30 Eylül 2011 Cuma

Bu da benim AŞK tarifim



24 saat boyunca, nerede olursanız olun, ne yaparsanız yapın onu düşünüyorsanız,
Onu sorduklarında, onu hem saklamak hem anlatmak istiyorsanız ve yüzünüze hoş bir gülümseme yayılıyorsa,
Saat dilimleri hep onu gösteriyorsa, zaman tam onu gösterirken durmuşsa,
Yaşamak istediğiniz tek yer onun yanıysa,
Hep ondan bahsetmek istiyorsanız,



Huzur onun kanadının altında olmaksa,
Şimdiye kadar hissettiğiniz en güzel koku onun kokusuysa,
Onun mutluluğu kendi mutluluğunuzdan önce geliyorsa,
Dört mevsim yazsa ve dallar hep kirazlıysa,
Kendizi fethedilmiş İstanbul gibi görüyorsanız ve O tek hükümdarınızsa,



Kısa ayrılıklar bile uzun geliyorsa hatta uçağı alandan kalkmadan özlemeye başlıyorsanız,
Yüzlerce kitabınızın içinde, onun aldıkları üstlerde, gözünüze en güzel görünen rafda duruyorsa,
Sizi aradığında telefonda adını gördüğünüz zaman, önce heyecanınızı yatıştırmak için birkaç derin nefes almanız gerekiyorsa,
Adı geçtiğinde içiniz titriyorsa,
Onunda sizi çok sevdiğini, düşündüğünü, önemsediğini bilmenin güvenini taşıyorsanız,



Her kapı çaldığında keşke şimdi o gelseydi diyorsanız,
Evde her lezzetli yemek piştiğinde, güzel sofralar kurulduğunda O da şimdi burada olsaydı diyorsanız,
Onunla geçtiğiniz yerlerden onsuz geçtiğinizde kendinizi yapayalnız hissediyorsanız,
Uğrunda her şeyden vazgeçmeyi göze alabilecek kadar gözü kara olduysanız,
Küsüyor, barışıyorsanız ve halinize siz bile şaşırıyorsanız,



Bütün dost sohbetlerinde onun da yanınızda olmasını istiyorsanız,
Önceden gurur yaptığınız şeyleri şimdi sevginiz tolere ediyorsa,
Sizin gözünüzde en güzel beden onun, en güzel karakter onunsa,
Güne onun günaydını ile başlamak geceyi onun öpücüğü ile kapatmak istiyorsanız,
Tebrik ederim, ne mutlu size…
Çünkü bunun adı AŞK…

29 Eylül 2011 Perşembe

İYİKİ DOĞDUN GÖKHAN



Biz Ortaokula giderken ev ekonomisi dersimiz vardı.
3.sınıfta derse müfettiş geldi, hepimize sırayla kaç kardeş olduğumuzu sordu.
4 kardeş ve üstü olan arkadaşları çok azarlamıştı.
Dersimizin hocası da müfettişle bir olup arkadaşlarımızı arazlayarak bize aile planlamasından bahsetmeye başlamışlardı.
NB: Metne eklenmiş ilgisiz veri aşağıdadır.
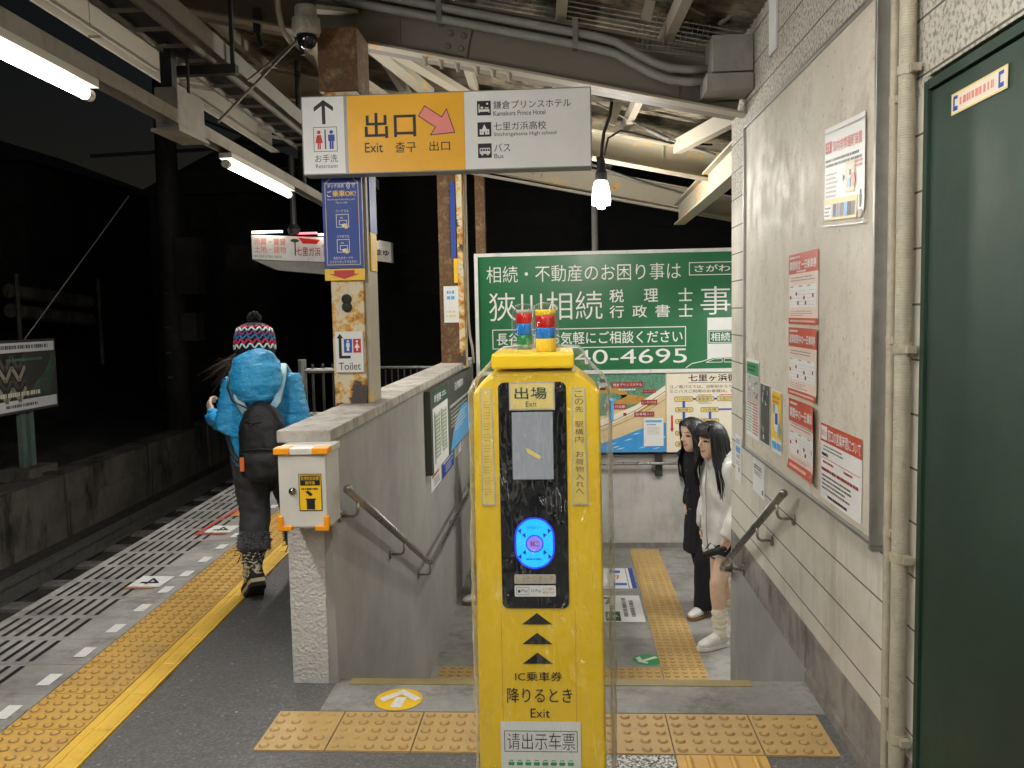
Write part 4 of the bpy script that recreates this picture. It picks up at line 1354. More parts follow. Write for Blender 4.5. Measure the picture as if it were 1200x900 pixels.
# signs fixed to the first column
def col_sign(name, label, x0, z0, x1, z1, m):
    t_ = thing(name, label, 'sign', ((x0 + x1) / 2, 4.43, z0), 'signs on the nearest column')
    bm = BM(); box(bm, x0, 4.428, z0, x1, 4.4495, z1); obj('plate', bm, m, t_)
    return t_, Panel((0, 4.4275, 0), (1, 0, 0), (0, 0, 1))
t_, p = col_sign('card_sign', 'tall blue sign about tapping a card, under the exit sign', -1.213, 1.742, -1.012, 2.22, 'blue_sign')
p.frame('border', 'pale_yellow', -1.198, 1.757, -1.027, 2.165, .003, 1); p.line('border', 'pale_yellow', [(-1.198, 2.165), (-1.16, 2.195), (-1.112, 2.205), (-1.06, 2.195), (-1.027, 2.165)], .003, 1)
p.text('lettering', 'white_sheet', 'タッチ決済', -1.185, 2.142, -1.10, 2.162, 2, .01); p.text('lettering', 'white_sheet', 'で', -1.062, 2.142, -1.042, 2.162, 2, .01)
for k in range(3):
    pts = [(-1.092 + (.008 + .007 * k) * math.cos(a_), 2.152 + (.009 + .007 * k) * math.sin(a_)) for a_ in (-.9, -.5, 0, .5, .9)]
    p.line('lettering', 'white_sheet', pts, .003, 2)
p.text('lettering', 'white_sheet', 'ご', -1.187, 2.098, -1.165, 2.13, 2, .015); p.text('lettering', 'yellow_ink', '乗車OK!', -1.16, 2.098, -1.04, 2.13, 2, .02)
p.text('lettering', 'white_sheet', 'Pay forward the entry with', -1.185, 2.078, -1.045, 2.089, 2); p.text('lettering', 'white_sheet', 'Tap to ride', -1.145, 2.062, -1.085, 2.074, 2)
p.text('lettering', 'white_sheet', 'カードでも', -1.145, 2.02, -1.08, 2.034, 2); p.text('lettering', 'white_sheet', 'スマホでも', -1.145, 1.893, -1.08, 1.907, 2)
for zz in (1.945, 1.82):
    p.frame('pictogram', 'white_sheet', -1.145, zz, -1.08, zz + .066, .003, 2)
    p.line('pictogram', 'white_sheet', [(-1.125, zz + .045), (-1.118, zz + .050), (-1.11, zz + .045)], .003, 2); p.frame('pictogram', 'white_sheet', -1.13, zz + .012, -1.09, zz + .036, .003, 3)
    p.poly('pictogram', 'pale_yellow', ((-1.10, zz - .008), (-1.085, zz - .004), (-1.088, zz + .018), (-1.108, zz + .012)), 4); p.poly('pictogram', 'white_sheet', ((-1.115, zz + .004), (-1.10, zz - .004), (-1.098, zz + .02), (-1.118, zz + .016)), 3.5)
p.text('lettering', 'white_sheet', 'あなたのカードや', -1.165, 1.785, -1.065, 1.80, 2); p.text('lettering', 'white_sheet', 'スマホでタッチするだけ!', -1.185, 1.765, -1.045, 1.78, 2)
p.flush(t_)
t_, p = col_sign('arrow_plate', 'small yellow plate with a red down arrow under the blue sign', -1.213, 1.68, -1.012, 1.738, 'yellow_ink')
p.poly('arrow', 'red_ink', ((-1.165, 1.731), (-1.06, 1.731), (-1.06, 1.712), (-1.165, 1.712)), 1); p.poly('arrow', 'red_ink', ((-1.19, 1.712), (-1.1125, 1.686), (-1.035, 1.712)), 1)
p.flush(t_)
t_, p = col_sign('toilet_sign', 'small white toilet sign with a black arrow on the rusty column', -1.172, 1.212, -1.03, 1.42, 'white_sheet')
p.rect('arrow', 'black_ink', -1.155, 1.283, -1.140, 1.388, 1); p.poly('arrow', 'black_ink', ((-1.165, 1.386), (-1.1475, 1.41), (-1.130, 1.386)), 1); p.rect('arrow', 'black_ink', -1.140, 1.283, -1.095, 1.297, 1)
p.rect('pictogram', 'blue_ink', -1.128, 1.312, -1.086, 1.382, 1); p.rect('pictogram', 'red_ink', -1.080, 1.312, -1.040, 1.382, 1)
for xx, sk in ((-1.107, 0), (-1.06, 1)):
    p.disc('pictogram', 'white_sheet', xx, 1.37, .006, l=2)
    if sk:
        p.poly('pictogram', 'white_sheet', ((xx - .014, 1.337), (xx + .014, 1.337), (xx, 1.364)), 2); p.rect('pictogram', 'white_sheet', xx - .004, 1.322, xx + .004, 1.337, 2)
    else:
        p.rect('pictogram', 'white_sheet', xx - .009, 1.342, xx + .009, 1.362, 2); p.rect('pictogram', 'white_sheet', xx - .006, 1.322, xx + .006, 1.342, 2)
p.text('lettering', 'black_ink', 'Toilet', -1.158, 1.225, -1.045, 1.262, 1)
p.flush(t_)
t_ = thing('side_plate', 'blue and yellow plate seen edge-on beside the nearest column', 'sign', (-.985, 4.6, 1.75), 'signs on the nearest column')
bm = BM(); box(bm, -.999, 4.52, 1.93, -.992, 4.68, 2.4); obj('plate', bm, 'blue_sign', t_)
bm = BM(); box(bm, -.999, 4.52, 1.73, -.992, 4.66, 1.928); obj('plate', bm, 'yellow_ink', t_)

# hanging exit sign
e = thing('exit_sign', 'wide hanging sign with a yellow exit panel between white panels', 'sign', (-.55, 4.33, 2.19))
bm = BM(); box(bm, -1.262, 4.285, 2.186, .140, 4.40, 2.562, .003); obj('sign_box', bm, 'alu_dull', e)
bm = BM()
for xx in (-1.15, -.95):
    box(bm, xx, 4.405, 2.3, xx + .04, 4.4345, 2.5)
obj('bracket', bm, 'steel_dark', e)
p = Panel((0, 4.2845, 0), (1, 0, 0), (0, 0, 1))
p.rect('restroom_face', 'white_sheet', -1.256, 2.192, -1.052, 2.556, .6); p.rect('exit_face', 'yellow_sign', -1.036, 2.192, -.468, 2.556, .6); p.rect('destination_face', 'white_sheet', -.467, 2.192, .134, 2.556, .6)
p.rect('arrow', 'black_ink', -1.160, 2.427, -1.143, 2.522, 1.4)
p.poly('arrow', 'black_ink', ((-1.199, 2.487), (-1.199, 2.508), (-1.151, 2.542), (-1.151, 2.520)), 1.4); p.poly('arrow', 'black_ink', ((-1.151, 2.520), (-1.151, 2.542), (-1.104, 2.508), (-1.104, 2.487)), 1.6)
p.frame('pictogram', 'grey_ink', -1.205, 2.296, -1.088, 2.414, .003, 1.4)
p.rect('pictogram', 'black_ink', -1.150, 2.308, -1.144, 2.402, 1.4)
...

O gün arkadaşlarımın durumuna çok üzülüp - " Allahım iyiki 3 kardeşmişiz diye sevinmiştim". Ama bu olay beni çok fazla rahatsız etmişti.

Aradan birkaç ay geçmişti ki annem ne dese beğenirsiniz ?
- Güngör bir kardeşin daha olacak.

Günlerce ağladım 4.kardeşi istemiyorum diye.
Fakat dikkatinizi çekerim istemediğim aslında kardeş değil, DÖRDÜNCÜ kardeşti.
Ve tek derdim "ben arkadaşlarıma 4 kardeş olduğumuzu nasıl söylerim "di.
Hakan’la, Güler havalara uçuyorlardı yeni bir kardeş geliyor diye, bense yastaydım.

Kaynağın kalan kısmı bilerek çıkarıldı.